Task objective =>
Find all the lines with "were" and gather them.

--- Begin Dataset excerpts ---

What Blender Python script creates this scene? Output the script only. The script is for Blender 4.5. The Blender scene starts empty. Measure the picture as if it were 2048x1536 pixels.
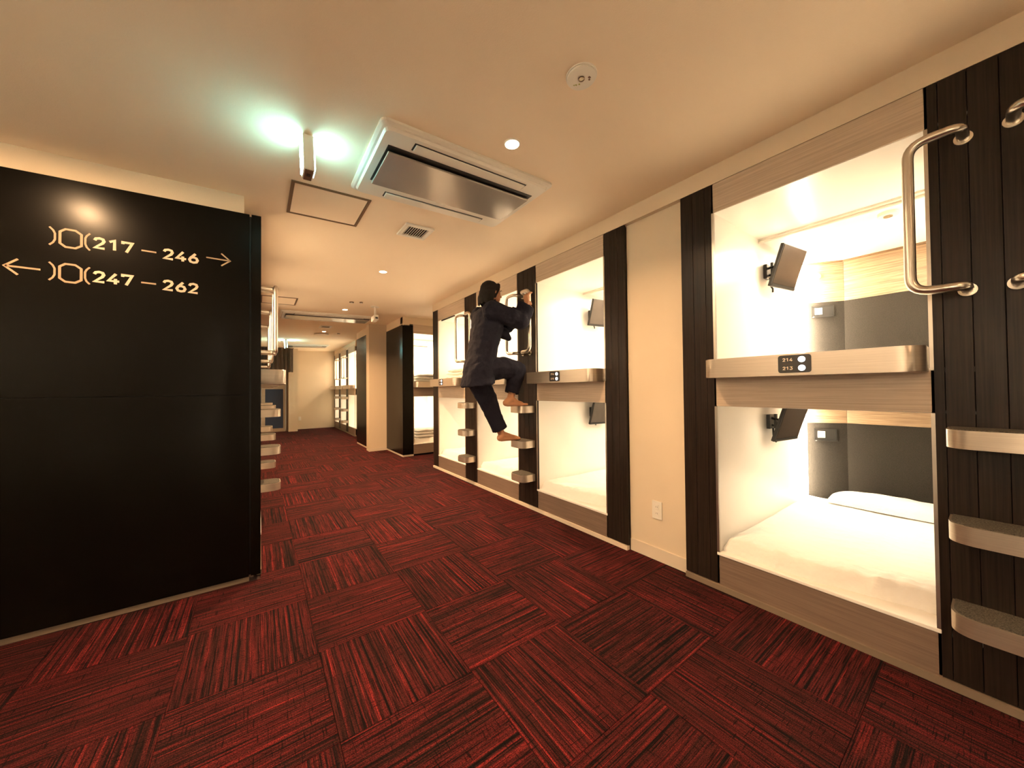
import bpy, bmesh, math, random
from mathutils import Vector, Matrix, noise
random.seed(7)
C = bpy.context.collection
S = bpy.context.scene
R = math.radians

# ------------------------------------------------------------------ camera, world, exposure
CAM_H = 1.1741
yaw, pitch, roll, FPX = .6242, .0156, -.0095, 704.52
fw = Vector((math.sin(yaw)*math.cos(pitch), math.cos(yaw)*math.cos(pitch), math.sin(pitch)))
r0 = Vector((math.cos(yaw), -math.sin(yaw), 0)); u0 = r0.cross(fw)
rr = math.cos(roll)*r0 + math.sin(roll)*u0; uu = -math.sin(roll)*r0 + math.cos(roll)*u0
cam_d = bpy.data.cameras.new('camera'); cam = bpy.data.objects.new('camera', cam_d); C.objects.link(cam)
cam_d.sensor_width = 36; cam_d.lens = FPX/2048*36; cam_d.clip_start = .02; cam_d.clip_end = 60
M3 = Matrix((rr, uu, -fw)).transposed()
cam.matrix_world = Matrix.Translation((0, 0, CAM_H)) @ M3.to_4x4()
S.camera = cam
w = bpy.data.worlds.new('world'); S.world = w; w.use_nodes = True
w.node_tree.nodes['Background'].inputs[0].default_value = (1, .75, .5, 1)
w.node_tree.nodes['Background'].inputs[1].default_value = .05
S.view_settings.view_transform = 'Standard'; S.view_settings.look = 'None'
S.view_settings.gamma = 1; S.view_settings.use_curve_mapping = False
S.view_settings.exposure = 2.3
S.cycles.use_denoising = True
S.cycles.max_bounces = 8; S.cycles.diffuse_bounces = 8; S.cycles.glossy_bounces = 4
S.cycles.sample_clamp_indirect = 6
DOWN_W, POD_LO, POD_UP, STRIP_E, SIGN_E = 5.5, 4.2, 14.0, 5.0, 8.0      # lamp powers
SIDE_UP = 27.0  # strong power for the upper capsules added unseen at far left
WARM = (1, .60, .30); PODC = (1, .83, .60); TEAL = (.40, 1, .96)

# ------------------------------------------------------------------ materials
def mat(name, col, rough=.5, metal=0, spec=.5, emit=None, es=0, build=None):
    m = bpy.data.materials.new(name); m.use_nodes = True
    b = m.node_tree.nodes['Principled BSDF']
    b.inputs['Base Color'].default_value = (*col, 1); b.inputs['Roughness'].default_value = rough
    b.inputs['Metallic'].default_value = metal; b.inputs['Specular IOR Level'].default_value = spec
    if emit:
        b.inputs['Emission Color'].default_value = (*emit, 1); b.inputs['Emission Strength'].default_value = es
    if build: build(m.node_tree, b)
    return m
def nd(t, typ, **kw):
    n = t.nodes.new(typ)
    for k, v in kw.items(): setattr(n, k, v)
    return n
def coords(t, scale, rnd=True, rot=None):
    tc = nd(t, 'ShaderNodeTexCoord'); mp = nd(t, 'ShaderNodeMapping')
    mp.inputs['Scale'].default_value = scale
    if rot: mp.inputs['Rotation'].default_value = rot
    t.links.new(tc.outputs['Object'], mp.inputs['Vector'])
    if rnd:
        oi = nd(t, 'ShaderNodeObjectInfo'); mu = nd(t, 'ShaderNodeMath', operation='MULTIPLY'); mu.inputs[1].default_value = 37.0
        cb = nd(t, 'ShaderNodeCombineXYZ')
        t.links.new(oi.outputs['Random'], mu.inputs[0])
        for i in range(3): t.links.new(mu.outputs[0], cb.inputs[i])
        t.links.new(cb.outputs[0], mp.inputs['Location'])
    return mp.outputs['Vector']
def ramp(t, fac, stops):
    r = nd(t, 'ShaderNodeValToRGB'); e = r.color_ramp.elements
    while len(e) < len(stops): e.new(.5)
    for el, (p, c) in zip(e, stops): el.position = p; el.color = (*c, 1)
    t.links.new(fac, r.inputs[0]); return r.outputs[0]
def noise_n(t, vec, scale=1, detail=3, rough=.5):
    n = nd(t, 'ShaderNodeTexNoise'); n.inputs['Scale'].default_value = scale
    n.inputs['Detail'].default_value = detail; n.inputs['Roughness'].default_value = rough
    t.links.new(vec, n.inputs['Vector']); return n.outputs[0]
def bump(t, b, h, st=.3, dist=.001):
    n = nd(t, 'ShaderNodeBump'); n.inputs['Strength'].default_value = st; n.inputs['Distance'].default_value = dist
    t.links.new(h, n.inputs['Height']); t.links.new(n.outputs[0], b.inputs['Normal'])
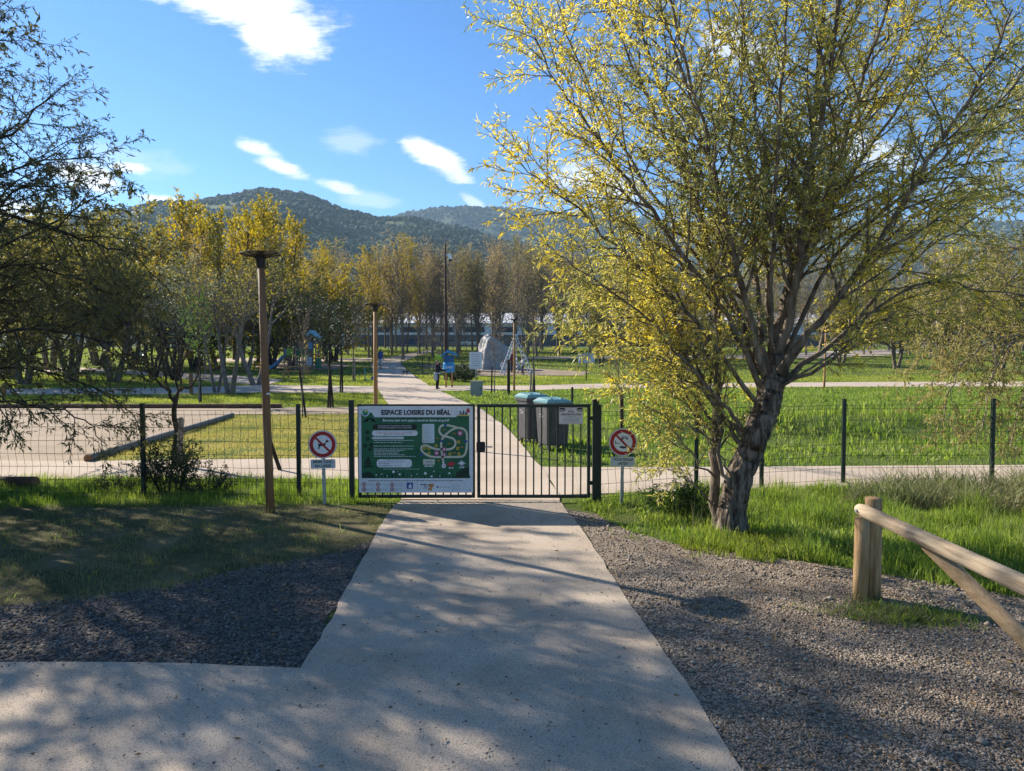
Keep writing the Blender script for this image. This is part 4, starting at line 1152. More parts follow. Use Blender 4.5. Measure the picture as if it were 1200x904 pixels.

--- End Dataset excerpts ---

Completed task =>
What Blender Python script creates this scene? Output the script only. The script is for Blender 4.5. The Blender scene starts empty. Measure the picture as if it were 2048x1536 pixels.
Keep writing the Blender script for this image. This is part 4, starting at line 1152. More parts follow. Use Blender 4.5. Measure the picture as if it were 1200x904 pixels.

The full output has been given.